==== GIVEN INFORMATION

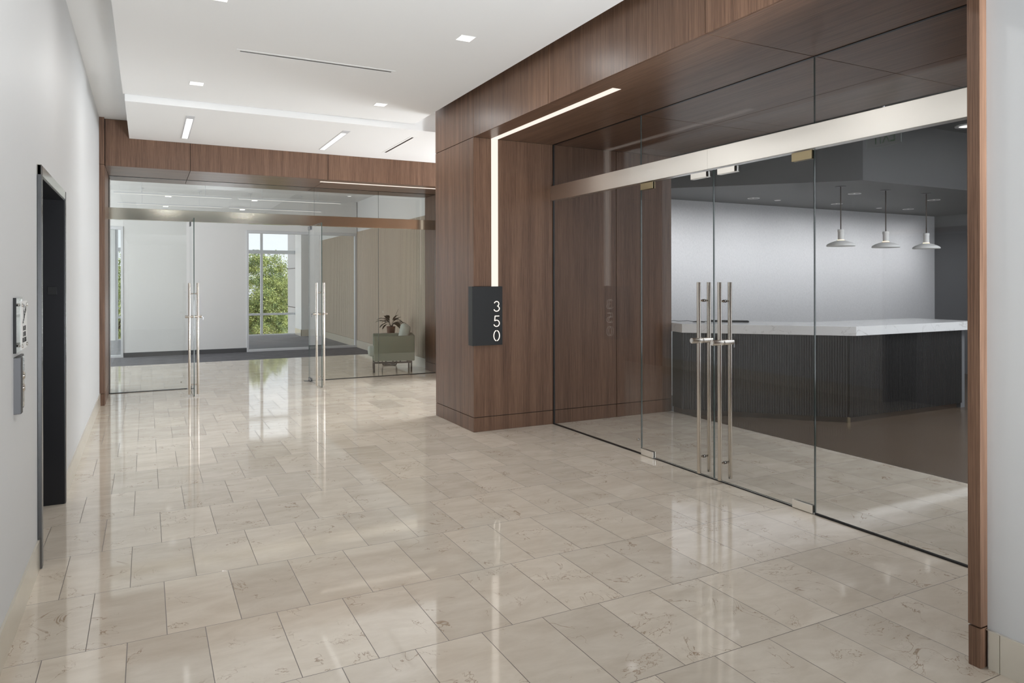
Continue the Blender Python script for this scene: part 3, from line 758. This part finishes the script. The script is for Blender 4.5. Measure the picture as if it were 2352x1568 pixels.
can(10.341, 6.853, 'round recessed lamp between the second and third disc pendant cords')
can(7.136, 6.868, 'round recessed lamp farthest left over the desk')
def sprinkler(x, y, label):
    b = B(); b.lathe([(0, -.006), (.038, -.006), (.042, -.002), (.042, .002)], (x, y, ZC)); return tag(b.make('sprinkler_cap', 'white_plastic'), label, 'sprinkler')
sprinkler(7.60, 6.889, 'flat sprinkler cap right of the leftmost recessed lamp')
sprinkler(9.79, 6.947, 'flat sprinkler cap beside the middle pendant cord')

# disc pendants
def pendant(x, y, label, z0=1.925, first=[None]):
    if first[0]: return dup(first[0], (x, y, z0), label)
    t = thing('disc_pendant', label, 'pendant light', (x, y, z0), 0, 'white disc pendants over the reception desk')
    c = (x, y, z0)
    B().lathe([(.0, .036), (.07, .032), (.12, .018), (.145, .002), (.150, .0), (.155, .004), (.1555, .012), (.148, .024), (.12, .040), (.08, .056), (.045, .066), (.034, .072), (0, .072)], c, seg=64).make('shade', 'lampshade', t)
    pr = [(0, .072), (.029, .072)]
    for i in range(7): pr += [(.034, .075+.0125*i), (.0315, .083+.0125*i)]
    pr += [(.034, .165), (.036, .170), (.036, .190), (.033, .196), (0, .196)]
    B().lathe(pr, c, seg=32).make('socket', 'lampshade', t)
    B().lathe([(.0345, .066), (.038, .070), (.0345, .076)], c, seg=32).make('glow_ring', 'bulb', t)
    B().tube((x, y, z0+.196), (x, y, ZC), .006, seg=12).make('cord', 'cable', t)
    B().lathe([(0, -.006), (.058, -.006), (.060, 0)], (x, y, ZC), seg=32).make('canopy', 'panel_dark', t)
    first[0] = t; return t
pendant(7.159, 5.563, 'white disc pendant over the desk, leftmost of the three')
pendant(7.947, 5.551, 'white disc pendant over the desk, middle of the three')
pendant(8.707, 5.533, 'white disc pendant over the desk, rightmost and overlapping the grey wall')

# desk
dk = thing('reception_desk', 'reception desk with white marble top over dark fluted front', 'desk', (7.3, 5.8, 0))
ct = [(6.712, 5.030), (5.425, 6.300), (5.49, 6.54), (5.52, 7.10), (6.55, 6.25), (6.95, 5.84), (8.90, 5.84), (8.90, 5.030)]
B().prism(ct, .938, 1.038).make('countertop', 'marble', dk, .003)
def flutes(p, q, z0, z1, pitch=.0254, dep=.011):
    p, q = Vector(p), Vector(q); d = (q-p); n = int(d.length/pitch); d.normalize(); nn = Vector((d.y, -d.x)); pt = []
    for i in range(n):
        for s_, o_ in ((0, 0), (.12, 0), (.16, dep*.7), (.35, dep), (.65, dep), (.86, dep*.7), (.90, 0)):
            a = p+d*pitch*(i+s_)+nn*o_; pt.append(a)
    bm = bmesh.new(); lo = [bm.verts.new((a.x, a.y, z0)) for a in pt]; hi = [bm.verts.new((a.x, a.y, z1)) for a in pt]
    for i in range(len(pt)-1): bm.faces.new([lo[i], lo[i+1], hi[i+1], hi[i]])
    b = B(); b.bm = bm; return b
PA, PB, PC, PD = (5.50, 6.52), (5.455, 6.335), (6.692, 5.100), (8.70, 5.100)
for a, c_ in ((PB, PC), (PC, PD)):
    flutes(a, c_, .062, .938).make('fluted_panel', 'desk', dk, recalc=False)
b = B(); b.prism([(6.70, 5.112), (5.458, 6.345), (5.488, 6.54), (5.60, 6.54), (6.75, 5.25), (8.69, 5.25), (8.69, 5.112)], .062, .936); b.make('body', 'desk', dk)
b = B(); b.prism([(6.728, 5.135), (5.48, 6.365), (5.50, 6.53), (5.62, 6.53), (6.76, 5.22), (8.66, 5.22), (8.66, 5.135)], 0, .062); b.make('toe_kick', 'kick', dk)
B().box(6.70, 6.742, 5.124, 5.136, 0, .062).make('corner_cap', 'brass', dk)
B().box(8.70, 8.78, 5.11, 5.80, 0, .938).make('end_panel', 'grey_wall', dk)
B().box(8.68, 8.70, 5.25, 5.78, 0, .936).make('back_support', 'desk', dk)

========

- [TASK INSTRUCTIONS]: Reproduce exactly the run of lines that opens the listing and closes with the line holding "sprinkler(9.79, 6.947, 'flat". Pictures are excluded.

- [OUTPUT]:
Continue the Blender Python script for this scene: part 3, from line 758. This part finishes the script. The script is for Blender 4.5. Measure the picture as if it were 2352x1568 pixels.
can(10.341, 6.853, 'round recessed lamp between the second and third disc pendant cords')
can(7.136, 6.868, 'round recessed lamp farthest left over the desk')
def sprinkler(x, y, label):
    b = B(); b.lathe([(0, -.006), (.038, -.006), (.042, -.002), (.042, .002)], (x, y, ZC)); return tag(b.make('sprinkler_cap', 'white_plastic'), label, 'sprinkler')
sprinkler(7.60, 6.889, 'flat sprinkler cap right of the leftmost recessed lamp')
sprinkler(9.79, 6.947, 'flat sprinkler cap beside the middle pendant cord')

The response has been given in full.